[Extracted data entries]
--- --- ---
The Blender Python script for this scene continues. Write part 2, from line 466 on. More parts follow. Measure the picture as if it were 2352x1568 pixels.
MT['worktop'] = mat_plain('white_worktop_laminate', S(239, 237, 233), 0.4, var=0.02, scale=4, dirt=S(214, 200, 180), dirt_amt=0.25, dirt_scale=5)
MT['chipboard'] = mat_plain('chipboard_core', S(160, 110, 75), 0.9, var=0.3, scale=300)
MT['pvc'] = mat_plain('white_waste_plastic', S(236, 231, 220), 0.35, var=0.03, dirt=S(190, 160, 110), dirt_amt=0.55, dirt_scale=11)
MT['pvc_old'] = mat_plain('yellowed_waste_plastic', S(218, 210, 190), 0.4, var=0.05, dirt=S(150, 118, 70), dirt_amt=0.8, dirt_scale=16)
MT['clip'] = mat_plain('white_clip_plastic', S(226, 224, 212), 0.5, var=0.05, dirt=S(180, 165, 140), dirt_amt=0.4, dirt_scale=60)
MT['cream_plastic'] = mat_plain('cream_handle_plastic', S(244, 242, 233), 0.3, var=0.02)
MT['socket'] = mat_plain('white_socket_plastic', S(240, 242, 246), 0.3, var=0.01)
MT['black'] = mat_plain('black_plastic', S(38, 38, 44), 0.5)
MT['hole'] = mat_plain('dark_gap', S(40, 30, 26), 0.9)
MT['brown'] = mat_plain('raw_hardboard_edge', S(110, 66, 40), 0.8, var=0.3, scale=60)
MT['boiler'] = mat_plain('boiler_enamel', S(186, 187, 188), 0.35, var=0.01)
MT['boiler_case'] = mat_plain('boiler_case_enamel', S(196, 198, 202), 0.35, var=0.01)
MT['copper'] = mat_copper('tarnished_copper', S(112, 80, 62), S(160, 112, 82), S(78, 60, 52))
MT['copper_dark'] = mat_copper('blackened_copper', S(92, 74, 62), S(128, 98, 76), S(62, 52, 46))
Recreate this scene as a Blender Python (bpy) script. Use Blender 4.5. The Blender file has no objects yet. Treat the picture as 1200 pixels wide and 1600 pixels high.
--- --- ---
## TO BE DONE
Take the listing above and write it out again exactly.

## THE REPLY
The Blender Python script for this scene continues. Write part 2, from line 466 on. More parts follow. Measure the picture as if it were 2352x1568 pixels.
MT['worktop'] = mat_plain('white_worktop_laminate', S(239, 237, 233), 0.4, var=0.02, scale=4, dirt=S(214, 200, 180), dirt_amt=0.25, dirt_scale=5)
MT['chipboard'] = mat_plain('chipboard_core', S(160, 110, 75), 0.9, var=0.3, scale=300)
MT['pvc'] = mat_plain('white_waste_plastic', S(236, 231, 220), 0.35, var=0.03, dirt=S(190, 160, 110), dirt_amt=0.55, dirt_scale=11)
MT['pvc_old'] = mat_plain('yellowed_waste_plastic', S(218, 210, 190), 0.4, var=0.05, dirt=S(150, 118, 70), dirt_amt=0.8, dirt_scale=16)
MT['clip'] = mat_plain('white_clip_plastic', S(226, 224, 212), 0.5, var=0.05, dirt=S(180, 165, 140), dirt_amt=0.4, dirt_scale=60)
MT['cream_plastic'] = mat_plain('cream_handle_plastic', S(244, 242, 233), 0.3, var=0.02)
MT['socket'] = mat_plain('white_socket_plastic', S(240, 242, 246), 0.3, var=0.01)
MT['black'] = mat_plain('black_plastic', S(38, 38, 44), 0.5)
MT['hole'] = mat_plain('dark_gap', S(40, 30, 26), 0.9)
MT['brown'] = mat_plain('raw_hardboard_edge', S(110, 66, 40), 0.8, var=0.3, scale=60)
MT['boiler'] = mat_plain('boiler_enamel', S(186, 187, 188), 0.35, var=0.01)
MT['boiler_case'] = mat_plain('boiler_case_enamel', S(196, 198, 202), 0.35, var=0.01)
MT['copper'] = mat_copper('tarnished_copper', S(112, 80, 62), S(160, 112, 82), S(78, 60, 52))
MT['copper_dark'] = mat_copper('blackened_copper', S(92, 74, 62), S(128, 98, 76), S(62, 52, 46))
Recreate this scene as a Blender Python (bpy) script. Use Blender 4.5. The Blender file has no objects yet. Treat the picture as 1200 pixels wide and 1600 pixels high.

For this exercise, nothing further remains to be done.